No, OED does not show a three-syllable pronunciation of diaper, any more than it tells us that fire has two syllables or come to that three. It's called a triphthong. The presence of the schwa does not necessarily add a syllable and the question of whether it rhymes with wiper is not a matter of syllable count.

But to be honest I wouldn't advise taking OED as any kind of arbiter on pronunciation matters. Yes, it shows pronunciations, like almost any English dictionary, but that's really not its area. It's a historical dictionary whose value lies in the thousands of etymologies and citations. You don't have to look very far among the phonetic transcriptions for inconsistencies, errors, incomplete revisions, hopeless archaisms and so on. I'd recommend a specialist pronunciation dictionary such as the Longman Pronunciation Dictionary by John Wells. For the record, he does allow that a three-syllable pronunciation is possible in all such words: diaper, fire, etc etc.

Anonymous said...

Here in Britain, of course, we don't use "diaper" in the sense that Americans do.

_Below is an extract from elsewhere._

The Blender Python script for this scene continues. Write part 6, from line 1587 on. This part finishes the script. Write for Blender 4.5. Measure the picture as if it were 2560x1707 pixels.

In the sense of a fabric with a repeating diamond-shaped pattern, I think most people would pronounce it with 3 syllables.

Oddly, the practice of dipping biscuits in drinks is usually described by an American word, "dunking"!

Kate (Derby, UK)

Jan said...

Harry -- yes, my description was imprecise -- thanks for the note and the recommendation. But now that I've reacquainted myself with the triphthong (lovely, lovely word), I have a question. Wouldn't "diaper" be a diphthong (dia) plus a regular syllable, since there are only two vowel sounds before the consonant?
(Also, I see you end your comment by using "three-syllable pronunciation" to describe the diphthongy "diaper," so maybe my sin was not so great?)